Ragazzi morti a Campodazzo: parte il processo civile
Per la procura di Bolzano non ci sono responsabili penali per la tragedia di Campodazzo. Il procedimento - aperto in seguito alla morte, il 20 novembre del 2016, di Alessandro Conti, 23 anni di Cavalese, e di Giulia Valentini, 28 anni di Baselga di Pinè, precipitati con l’auto nel fiume Isarco - corre verso l’archiviazione.
L’attuale sindaco di Fiè Othmar Stampfer, il presidente dell’associazione agraria che si occupa della gestione delle strade di accesso ai vari masi Christian Mair e il progettista dei lavori di messa in sicurezza effettuati nel 2009 Heinz Tschugguel, possono tirare un respiro di sollievo. Per tutti e tre gli indagati (le ipotesi di reato erano omicidio colposo plurimo e lesioni colpose) la procura di Bolzano ha chiesto l’archiviazione.
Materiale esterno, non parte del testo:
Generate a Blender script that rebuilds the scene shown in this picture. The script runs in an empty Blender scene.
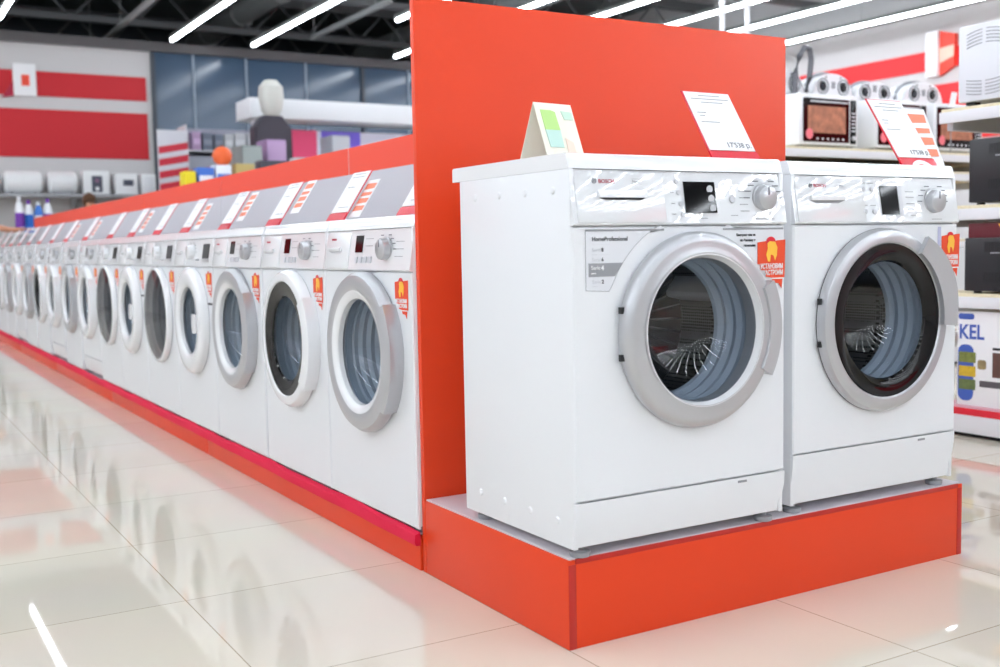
import bpy, bmesh, math, random
from mathutils import Matrix, Vector
S = bpy.context.scene
COL = S.collection
PI = math.pi
random.seed(7)

# ------------------------------------------------------------------ camera, world, exposure
def make_camera():
    yaw, pit, rol = -0.5353, -0.0798, -0.019
    fw = Vector((-math.sin(yaw)*math.cos(pit), math.cos(yaw)*math.cos(pit), math.sin(pit)))
    r = Vector((math.cos(yaw), math.sin(yaw), 0)); u = r.cross(fw)
    r2 = r*math.cos(rol)+u*math.sin(rol); u2 = -r*math.sin(rol)+u*math.cos(rol)
    cd = bpy.data.cameras.new('camera'); cam = bpy.data.objects.new('camera', cd); COL.objects.link(cam)
    m = Matrix.Identity(4)
    for i in range(3):
        m[i][0] = r2[i]; m[i][1] = u2[i]; m[i][2] = -fw[i]
    m[0][3], m[1][3], m[2][3] = -1.2619, -1.8638, 0.8585
    cam.matrix_world = m
    cd.sensor_width = 36; cd.lens = 36*1086.8/1000
    cd.clip_start = .05; cd.clip_end = 100
    cd.dof.use_dof = True; cd.dof.focus_distance = 2.75; cd.dof.aperture_fstop = 3.6
    S.camera = cam
make_camera()
W = bpy.data.worlds.new('world'); S.world = W; W.use_nodes = True
W.node_tree.nodes['Background'].inputs[0].default_value = (.9, .95, 1, 1)
W.node_tree.nodes['Background'].inputs[1].default_value = .35
S.view_settings.view_transform = 'Standard'; S.view_settings.look = 'None'
S.view_settings.gamma = 1; S.view_settings.use_curve_mapping = False
S.view_settings.exposure = -0.68
TUBE = 42.0
for k, v in (('max_bounces', 8), ('diffuse_bounces', 4), ('glossy_bounces', 4), ('transparent_max_bounces', 12), ('transmission_bounces', 6)):
    setattr(S.cycles, k, v)
S.cycles.sample_clamp_indirect = 6

# ------------------------------------------------------------------ materials
def srgb(r, g, b):
    f = lambda c: (c/255/12.92) if c/255 <= .04045 else ((c/255+.055)/1.055)**2.4
    return (f(r), f(g), f(b), 1)
MATS = {}
def mat(name, rgb, rough=.4, metal=0, spec=.5, coat=0, emit=0, noise=0, nscale=30, bump=0, trans=None):
    if name in MATS: return MATS[name]
    m = bpy.data.materials.new(name); m.use_nodes = True; nt = m.node_tree
    b = nt.nodes['Principled BSDF']; c = srgb(*rgb)
    b.inputs['Base Color'].default_value = c
    b.inputs['Roughness'].default_value = rough; b.inputs['Metallic'].default_value = metal
    b.inputs['Specular IOR Level'].default_value = spec; b.inputs['Coat Weight'].default_value = coat
    b.inputs['Coat Roughness'].default_value = .05
    if emit:
        b.inputs['Emission Color'].default_value = c; b.inputs['Emission Strength'].default_value = emit
    if noise or bump:
        n = nt.nodes.new('ShaderNodeTexNoise'); n.inputs['Scale'].default_value = nscale; n.inputs['Detail'].default_value = 3
        tc = nt.nodes.new('ShaderNodeTexCoord'); nt.links.new(tc.outputs['Object'], n.inputs['Vector'])
        if noise:
            mx = nt.nodes.new('ShaderNodeMix'); mx.data_type = 'RGBA'
            mx.inputs[6].default_value = tuple(x*(1-noise) for x in c[:3])+(1,); mx.inputs[7].default_value = tuple(min(1, x*(1+noise)) for x in c[:3])+(1,)
            nt.links.new(n.outputs['Fac'], mx.inputs[0]); nt.links.new(mx.outputs[2], b.inputs['Base Color'])
        if bump:
            bp = nt.nodes.new('ShaderNodeBump'); bp.inputs['Strength'].default_value = bump; bp.inputs['Distance'].default_value = .002
            nt.links.new(n.outputs['Fac'], bp.inputs['Height']); nt.links.new(bp.outputs['Normal'], b.inputs['Normal']); nt.links.new(bp.outputs['Normal'], b.inputs['Coat Normal'])
    MATS[name] = m; return m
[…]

Gli avvocati delle famiglie delle vittime probabilmente non faranno opposizione alla richiesta di archiviazione. Fabrizio Borga, legale della famiglia Valentini, ha fatto una scelta strategica diversa: abbandonare il terreno penale per imboccare la strada della giustizia civile, percorso comunque non semplice ma con maggiori possibilità di successo.
La causa civile è stata avviata dai genitori e dal fratello di Giulia Valentini nei confronti del Comune di Fiè allo Schilliar (non dai familiari di Alessandro Conti, già risarciti dall’assicurazione dell’auto condotta da Giulia Valentini). Considerando le tabelle del Tribunale di Milano, che regolano il risarcimento del danno non patrimoniale anche nel nostro distretto, possiamo concludere che la cifra richiesta si aggiri intorno al mezzo milione di euro.
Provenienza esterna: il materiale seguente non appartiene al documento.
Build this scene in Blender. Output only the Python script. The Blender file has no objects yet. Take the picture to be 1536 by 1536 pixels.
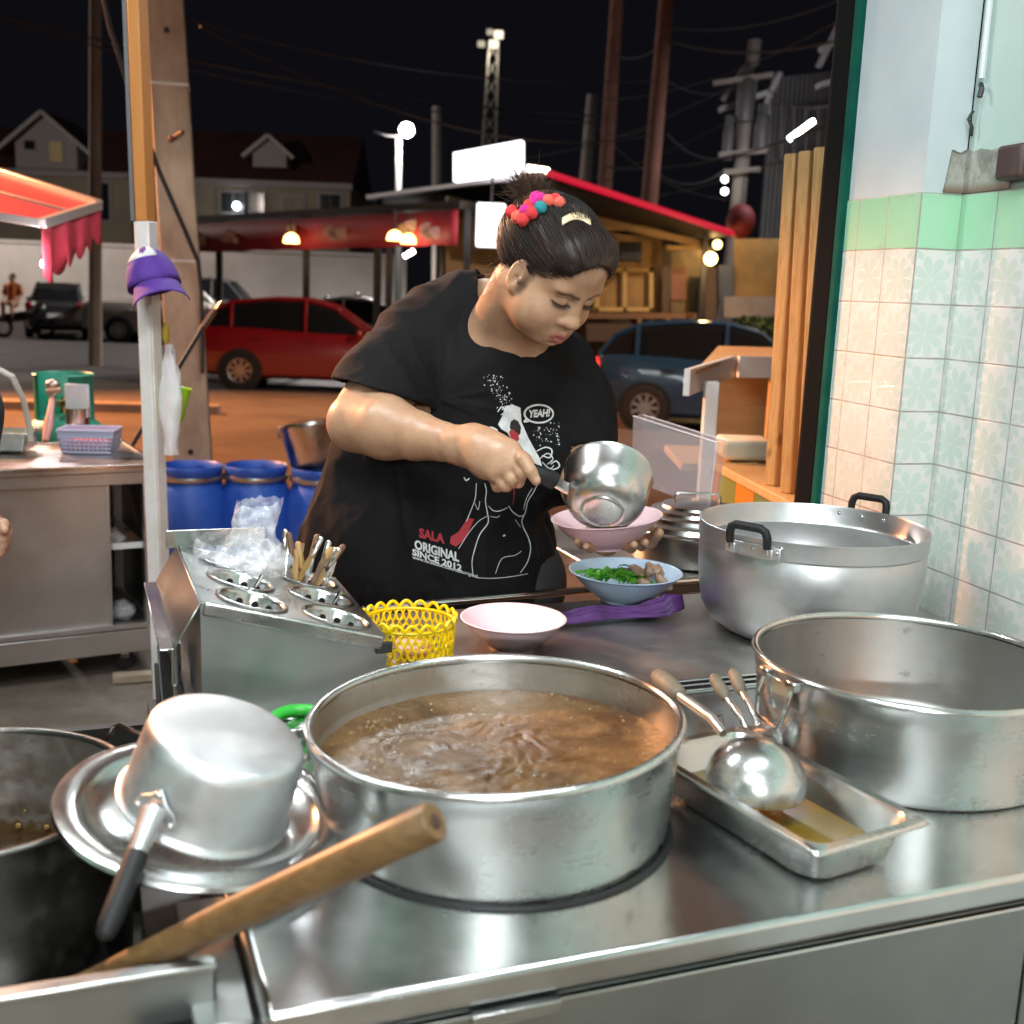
import bpy, bmesh, math, random
import numpy as np
import openvdb as vdb
from mathutils import Vector, Matrix, noise
from mathutils.bvhtree import BVHTree

random.seed(7)
R = math.radians
SC = bpy.context.scene
COL = SC.collection
PI = math.pi

# ------------------------------------------------------------------ camera
FPX, CZ, PITCH, ROLL = 1720.0, 1.46, R(11.0), R(2.2)
_F = Vector((0, math.cos(PITCH), -math.sin(PITCH)))
_U0 = Vector((0, math.sin(PITCH), math.cos(PITCH)))
_R0 = Vector((1, 0, 0))
_R = math.cos(ROLL)*_R0 + math.sin(ROLL)*_U0
_U = math.cos(ROLL)*_U0 - math.sin(ROLL)*_R0
CAMP = Vector((0, 0, CZ))
def ray(u, v):
    return _F + _R*((u-768)/FPX) - _U*((v-768)/FPX)
def P(u, v, Y):
    d = ray(u, v); return CAMP + d*(Y/d.y)
def G(u, v, z):
    d = ray(u, v); return CAMP + d*((z-CZ)/d.z)
cd = bpy.data.cameras.new('camera'); cam = bpy.data.objects.new('camera', cd); COL.objects.link(cam)
cam.matrix_world = Matrix((( _R.x, _U.x, -_F.x, 0), (_R.y, _U.y, -_F.y, 0), (_R.z, _U.z, -_F.z, CZ), (0, 0, 0, 1)))
cd.sensor_width = 36; cd.lens = 36*FPX/1536; cd.clip_end = 2000; cd.clip_start = .02
cd.dof.use_dof = True; cd.dof.focus_distance = 2.05; cd.dof.aperture_fstop = 5.0
SC.camera = cam

# ------------------------------------------------------------------ mesh helpers
WM = {}
def rot(ax, ang): return Matrix.Rotation(ang, 4, ax)
def T(v): return Matrix.Translation(Vector(v))
def frame(o, x, y, z):
    return Matrix(((x[0], y[0], z[0], o[0]), (x[1], y[1], z[1], o[1]), (x[2], y[2], z[2], o[2]), (0, 0, 0, 1)))
def zframe(o, zdir, hint=(1, 0, 0)):
    z = Vector(zdir).normalized(); h = Vector(hint)
    if abs(z.dot(h.normalized())) > .98: h = Vector((0, 1, 0))
    y = z.cross(h).normalized(); x = y.cross(z)
    return frame(o, x, y, z)
I4 = Matrix.Identity(4)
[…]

La causa entrerà nel vivo nei prossimi mesi quando, è scontato, l’amministrazione comunale di Fiè chiamerà in giudizio la sua assicurazione.
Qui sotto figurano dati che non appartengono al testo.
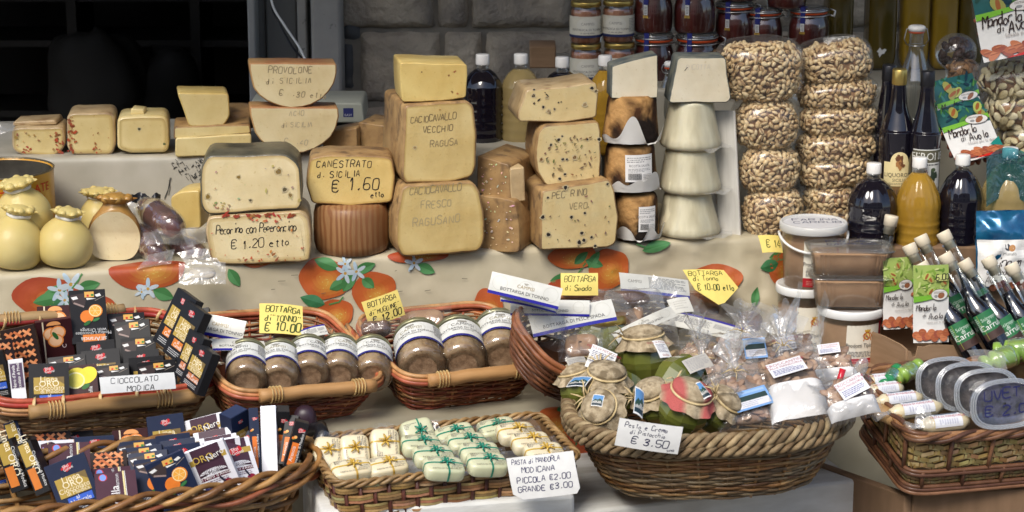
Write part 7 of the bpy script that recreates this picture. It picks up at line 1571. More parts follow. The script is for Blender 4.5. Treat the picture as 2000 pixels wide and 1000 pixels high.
A_ = [
 ('S', Q(0, 640, 62, 634, 92, 742, 24, 756), .0, 'dark box covered with cinnamon sticks at the left of the red rimmed basket'),
 ('S', Q(-34, 668, 20, 662, 46, 775, -14, 786), .012, 'cinnamon stick box cut off by the left edge of the picture'),
 ('P', Q(60, 632, 136, 627, 152, 705, 84, 712), -.003, 'plum chocolate box with three orange slices'),
 ('P', Q(66, 600, 140, 598, 150, 690, 80, 694), -.012, 'plum chocolate box whose half slice peeps out behind another'),
 ('O', Q(134, 568, 205, 565, 212, 668, 142, 672), .028, 'black chocolate box standing tallest with oranges and upside down writing'),
 ('G', Q(210, 612, 280, 610, 292, 702, 220, 706), -.004, 'black chocolate box at the back right of the tall orange one'),
 ('G', Q(222, 628, 290, 625, 301, 720, 232, 724), .003, 'black box with a red pepper print behind the front right group'),
 ('G', Q(231, 662, 302, 657, 312, 752, 242, 757), .008, 'black box with white shards in the middle of the right group'),
 ('Lb', Q(148, 670, 222, 664, 232, 758, 156, 764), .006, 'black box whose red badge shows just below the tall orange box'),
 ('Lb', Q(157, 686, 232, 680, 241, 775, 165, 780), .012, 'black gold panel box in the middle half hidden by the lemon box'),
 ('Lb', Q(240, 688, 309, 682, 317, 776, 246, 782), .012, 'black box with red badge left of the cinnamon boxes'),
 ('Lb', Q(251, 700, 318, 695, 326, 785, 258, 790), .018, 'black red badged box just behind the one with white shards'),
 ('G', Q(268, 711, 341, 703, 352, 790, 276, 796), .024, 'black box with white shards directly above the white sign'),
 ('G', Q(186, 716, 250, 709, 258, 790, 192, 796), .014, 'black box with white shards between the lemon box and the sign'),
 ('G', Q(92, 700, 166, 690, 172, 770, 100, 778), .006, 'black box whose coloured top shows behind the front gold panel box'),
 ('M', Q(132, 716, 186, 711, 196, 792, 138, 798), .024, 'plum chocolate box with a cut lemon'),
 ('Lb', Q(57, 711, 132, 709, 138, 800, 56, 804), .030, 'front black chocolate box with gold panel and blue strip'),
 ('X', Q(18, 704, 41, 702, 50, 778, 26, 780), .028, 'narrow white ended box standing at the left front of the red rimmed basket'),
 ('Lb', Q(-34, 690, 4, 686, 24, 775, -16, 780), .024, 'black chocolate box leaning at the very left edge with a blue strip'),
 ('G', Q(344, 610, 408, 600, 414, 700, 352, 712), -.012, 'black box standing behind the leaning cinnamon boxes'),
]
for i, (k, q, dz, lb) in enumerate(A_): choc(lb, k, q, b1, dz, group=GA, seed=i)
B_ = [('Lo', Q(350, 562, 382, 588, 336, 690, 296, 664), .03, 'highest black cinnamon chocolate box leaning out at the right'), ('Lo', Q(364, 586, 398, 612, 356, 712, 314, 688), .034, 'second leaning black cinnamon chocolate box with an orange strip'), ('Lc', Q(372, 640, 396, 664, 368, 748, 334, 728), .03, 'black cinnamon box squeezed below the two leaning ones'), ('Lc', Q(384, 668, 416, 690, 384, 764, 346, 750), .036, 'lowest cinnamon chocolate box at the right end beside the first roe jar')]
for i, (k, q, dz, lb) in enumerate(B_): choc(lb, k, q, b1, dz, .018, group=GA, seed=30+i, rot0=(70, 28, -55), wt=.2, W_=.072, dy=-.085)
C_ = [
 ('S', Q(58, 846, 136, 844, 144, 930, 66, 935), -.02, 'navy box with a cinnamon stick top edge at the back left of the oval basket', NAVY),
 ('W', Q(62, 862, 144, 859, 152, 944, 72, 948), -.012, 'plain white backed box behind the plum boxes', None),
 ('Lb', Q(108, 845, 180, 842, 188, 930, 116, 934), -.026, 'black box whose red badge just shows at the back of the oval basket', BLK),
 ('Lb', Q(145, 854, 222, 851, 228, 935, 150, 940), -.014, 'navy gold panel box behind the cinnamon boxes of the oval basket', NAVY),
 ('P', Q(218, 842, 292, 836, 300, 920, 226, 926), -.022, 'plum box at the back of the oval basket left of the tall gold panel box', NAVY),
 ('Lb', Q(286, 816, 356, 807, 370, 905, 298, 914), -.008, 'navy gold panel box standing tallest at the back of the oval basket', NAVY),
 ('C', Q(80, 868, 98, 864, 110, 945, 90, 950), .0, 'navy box edge between the white backed box and the plum one', NAVY),
 ('C', Q(94, 867, 173, 864, 182, 948, 98, 953), .004, 'plum box with a blue seal in the left half of the oval basket', NAVY),
 ('S', Q(176, 884, 246, 880, 254, 960, 182, 965), .002, 'rear of two cinnamon stick boxes in the oval basket', NAVY),
 ('S', Q(177, 898, 234, 895, 242, 972, 182, 976), .010, 'front cinnamon stick box in the middle of the oval basket', NAVY),
 ('O', Q(229, 866, 304, 857, 316, 955, 236, 962), -.010, 'rearmost orange topped navy box of the row in the oval basket', NAVY),
 ('O', Q(239, 878, 314, 867, 326, 965, 248, 972), -.003, 'second orange topped navy box of the row in the oval basket', NAVY),
 ('O', Q(250, 889, 325, 877, 336, 975, 258, 982), .004, 'third orange topped navy box of the row in the oval basket', NAVY),
 ('O', Q(262, 901, 338, 890, 352, 985, 272, 992), .010, 'orange topped navy box just behind the front orange one in the oval basket', NAVY),
 ('Lb', Q(304, 853, 369, 845, 382, 940, 314, 946), -.006, 'navy box with red badge below the tall gold panel box', NAVY),
 ('Lb', Q(312, 863, 378, 854, 391, 950, 322, 956), .0, 'navy box with red badge in the middle of the overlapping three', NAVY),
 ('Lb', Q(320, 874, 390, 863, 402, 958, 332, 964), .006, 'navy box with red badge in front of the overlapping three', NAVY),
 ('C', Q(178, 916, 254, 911, 264, 992, 188, 998), .016, 'plum cinnamon box just behind the front plum one', NAVY),
 ('C', Q(184, 926, 261, 920, 275, 1004, 194, 1010), .022, 'front plum box with vertical white writing in the oval basket', NAVY),
 ('O', Q(283, 911, 354, 879, 402, 976, 322, 1004), .024, 'front navy chocolate box with oranges tilted to the left', NAVY),
 ('Lb', Q(86, 914, 162, 884, 206, 988, 122, 1016), .026, 'front navy chocolate box with gold panel tilted to the left', NAVY),
 ('N', Q(361, 826, 433, 802, 452, 895, 376, 912), -.008, 'white edged purple chocolate box rearmost of its row', None),
 ('Z', Q(378, 848, 448, 833, 464, 920, 390, 932), .0, 'white edged purple box second from the back in its row', None),
 ('N', Q(389, 858, 460, 846, 476, 934, 402, 945), .006, 'white edged purple box third from the back in its row', None),
 ('Z', Q(423, 866, 484, 854, 512, 944, 452, 958), .014, 'white chocolate box with a large red badge beside the white spine', None),
 ('N', Q(358, 886, 431, 861, 478, 950, 398, 978), .026, 'front white and purple chocolate box with grapes', None),
]
C_ += [
 ('Lb', Q(452, 848, 506, 838, 516, 930, 462, 940), -.012, 'navy badge topped box filling the gap behind the white spine', NAVY),
 ('G', Q(400, 812, 452, 806, 462, 880, 410, 888), -.03, 'navy box with white shards at the back behind the purple row', NAVY),
 ('Lb', Q(-30, 880, 8, 872, 20, 960, -16, 970), -.01, 'navy gold panel box cut off by the left edge in the oval basket', NAVY),
 ('S', Q(120, 858, 160, 856, 168, 930, 128, 933), -.022, 'cinnamon stick box wedged between the badge topped boxes of the oval basket', NAVY),
 ('N', Q(398, 868, 466, 855, 484, 946, 410, 956), .01, 'white edged purple box fourth from the back in its row', None)]
for i, (k, q, dz, lb, bc) in enumerate(C_): choc(lb, k, q, b4, dz, group=GB, seed=50+i, bc=bc)
D_ = [
 ('V', Q(-8, 866, 20, 858, 56, 950, 22, 966), .02, 'gold spined chocolate box at the very left edge of the oval basket', BLK, .03),
 ('V', Q(8, 828, 32, 822, 58, 905, 30, 915), .0, 'gold spined chocolate box standing highest at the left of the oval basket', NAVY, .03),
 ('V', Q(32, 870, 56, 864, 100, 962, 70, 972), .026, 'gold and orange spined chocolate box third from the left edge', BLK, .03),
 ('Lb', Q(452, 822, 484, 796, 496, 905, 462, 922), .0, 'navy gold panel box turned edge on beside the white spine', NAVY, .04),
 ('R', Q(486, 798, 503, 796, 510, 918, 494, 922), .004, 'navy chocolate box spine with a red badge left of the white one', NAVY, .02),
 ('W', Q(509, 795, 538, 791, 542, 924, 512, 928), .015, 'plain white chocolate box spine standing at the right', None, .03),
 ('R', Q(541, 802, 568, 806, 556, 900, 536, 906), .0, 'black chocolate box spine right behind the white one', BLK, .03),
 ('R', Q(558, 808, 584, 814, 566, 905, 546, 908), .004, 'black orange chocolate box spine second from the right end', BLK, .03),
 ('R', Q(578, 823, 604, 829, 578, 916, 554, 910), .012, 'black orange chocolate box spine at the right end of the oval basket', BLK, .03),
]
for i, (k, q, dz, lb, bc, w_) in enumerate(D_): choc(lb, k, q, b4, dz+(.012 if k == 'R' else 0), .045 if k == 'V' else .03, bc, GB, w_, .115, seed=90+i)
mb = MB(); mb.ball(.022, .02, .035, 16, 10, e=.8); tag(mb.build('plum_pouch', M('plum_pouch', S(50, 34, 44), None, 10, .4), None, b4.on(596, 828, -.01)), 'dark plum pouch tucked behind the right end boxes of the oval basket', 'pouch')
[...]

Il giudizio civile di fatto ripartirà quasi da zero. In Tribunale a Bolzano il giudice dovrà non solo riconsiderare tutte le prove alla luce dei criteri della giustizia civile, ma dovrà anche ordinare una nuova perizia.
L’ingegner Raffaele Mauro, perito nominato dal giudice nel procedimento penale, sostiene che il Comune di Fiè non aveva l’obbligo di prevedere una barriera perché si trattava di una strada interpoderale e non comunale. Inoltre secondo l’ingegner Mauro su quel tratto di strada, con pendenze elevate e una carreggiata stretta, l’auto avrebbe dovuto procedere «a passo d’uomo», invece che a 15 chilometri orari, una velocità ritenuta dunque eccessiva.
Queste conclusioni sono state radicalmente contestate dai legali delle famiglie delle vittime. Il loro consulente di parte, l’ingegner Fabio Boscolo, sostiene infatti che il Comune avrebbe dovuto proteggere con un guard rail, come ha fatto in molti altri tratti delicati di quella stessa strada, anche l’imbocco del ponte dove l’auto finì nel torrente.